While the Yankees’ rotation has surprisingly excelled in Cole’s absence — the starters’ 2.86 ERA was the best in the majors — they aren’t winning a title without their fully-functioning ace. Or maybe even the division. Better for Cole to treat Wednesday’s return as the launchpad for another Cy-caliber season.

“He’s an enormous part of our team and an enormous part of our culture,” Boone said before the game. “To have him work his way back to this point is exciting for all of us, but I also don’t want to get too emotionally invested in all that. It’s a process still, to get him where we need to get him, but we feel like he’s in a really good spot and throwing the ball really well.”

This isn’t Cole’s first rodeo. He’s an 11-year veteran who understands the importance of protecting his teammates and not above the extracurricular stuff, either.

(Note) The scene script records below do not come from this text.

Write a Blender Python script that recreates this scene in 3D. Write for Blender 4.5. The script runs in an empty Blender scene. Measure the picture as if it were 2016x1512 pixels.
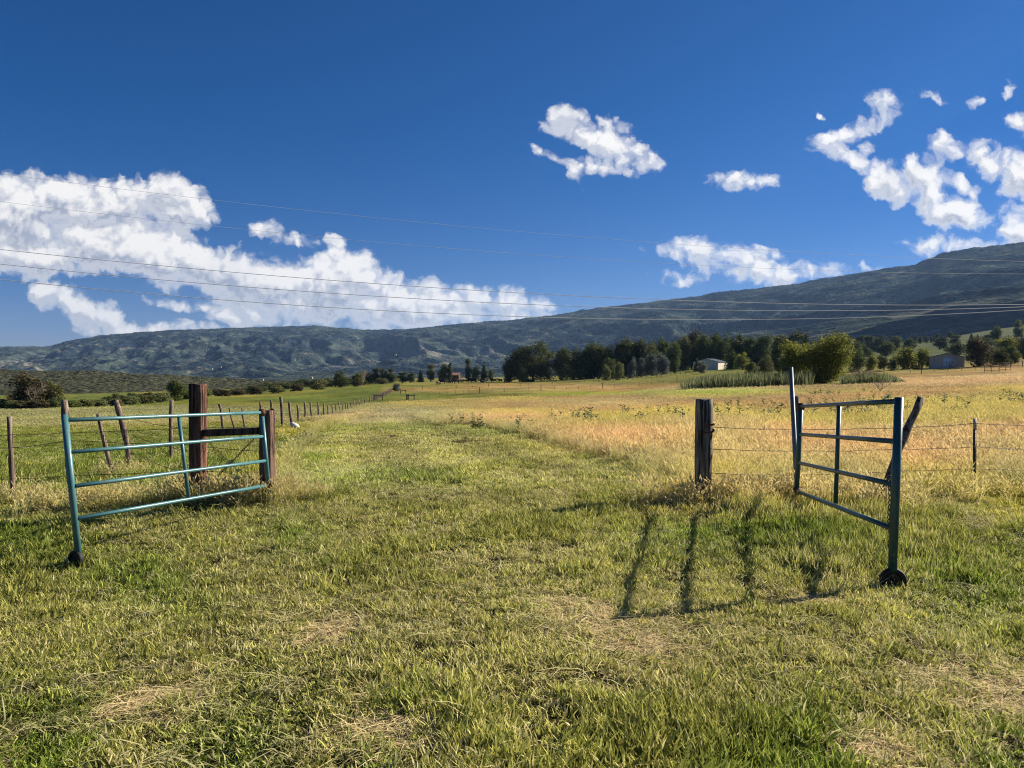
import bpy, math, random
import numpy as np
from mathutils import Vector, Matrix
R = math.radians
rng = np.random.default_rng(7)
random.seed(7)
sc = bpy.context.scene

# ------------------------------------------------------------------ camera
FPX, HOR, EYE = 1515.0, 738.0, 1.6
PITCH = math.atan((756-HOR)/FPX)
cam = bpy.data.cameras.new('camera'); cam_o = bpy.data.objects.new('camera', cam)
sc.collection.objects.link(cam_o); sc.camera = cam_o
cam.sensor_width = 36; cam.lens = 36*FPX/2016
cam.clip_start = 0.05; cam.clip_end = 40000
cam_o.location = (0, 0, EYE); cam_o.rotation_euler = (math.pi/2-PITCH, 0, 0)

# ------------------------------------------------------------------ sun, sky, exposure
SUN_EL, SUN_AZ = R(28.5), R(66)          # azimuth measured from +Y towards +X
sun = bpy.data.lights.new('sun', 'SUN'); sun.energy = 5.0; sun.angle = R(0.5); sun.color = (1, .90, .76)
sun_o = bpy.data.objects.new('sun', sun); sc.collection.objects.link(sun_o)
SUNDIR = Vector((math.sin(SUN_AZ)*math.cos(SUN_EL), math.cos(SUN_AZ)*math.cos(SUN_EL), math.sin(SUN_EL)))
sun_o.rotation_euler = SUNDIR.to_track_quat('Z', 'Y').to_euler()
sc.view_settings.view_transform = 'Standard'; sc.view_settings.look = 'None'
sc.view_settings.exposure = 0.95; sc.view_settings.gamma = 1
sc.render.engine = 'CYCLES'
cy = sc.cycles
cy.max_bounces = 5; cy.diffuse_bounces = 1; cy.glossy_bounces = 2; cy.transmission_bounces = 2
cy.transparent_max_bounces = 6; cy.volume_bounces = 0; cy.use_denoising = True; cy.denoising_prefilter = 'NONE'; cy.filter_width = 1.1
cy.caustics_reflective = False; cy.caustics_refractive = False

world = bpy.data.worlds.new('World'); sc.world = world; world.use_nodes = True
wt = world.node_tree; wt.nodes.clear()

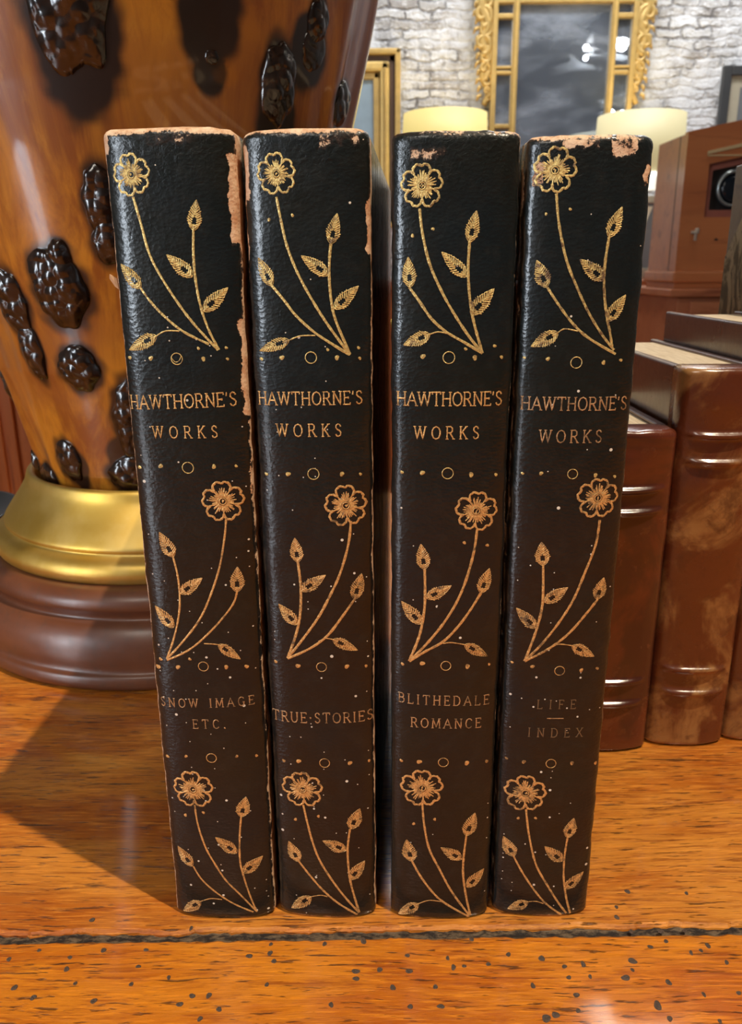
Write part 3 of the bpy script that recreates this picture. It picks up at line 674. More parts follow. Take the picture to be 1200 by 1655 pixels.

A year ago, almost to the day, Cole got fed up with the Mariners’ Jose Caballero messing around between pitches, so he rifled a fastball way over his head that sailed to the backstop. Back in 2022, Cole got into a heated shouting match with the Blue Jays’ Alek Manoah — who nailed Judge — and triggered an incident that prompted some players to spill from their dugouts.

Cole runs hot. It’s the nature of having a Cooperstown-level compete factor. He also is cognizant of his leadership role on these Yankees, which is near or equal to Judge’s stature, even without the official C designation. Both of those elements figured to be in play Wednesday when Cole faced the Orioles, but as Boone mentioned, the reins are still fairly tight on his ace.

So Cole did the right thing in showing restraint during Wednesday’s debut. He exited in the fifth inning to a standing ovation, and big picture, that was a more welcome sight than knocking any Orioles down.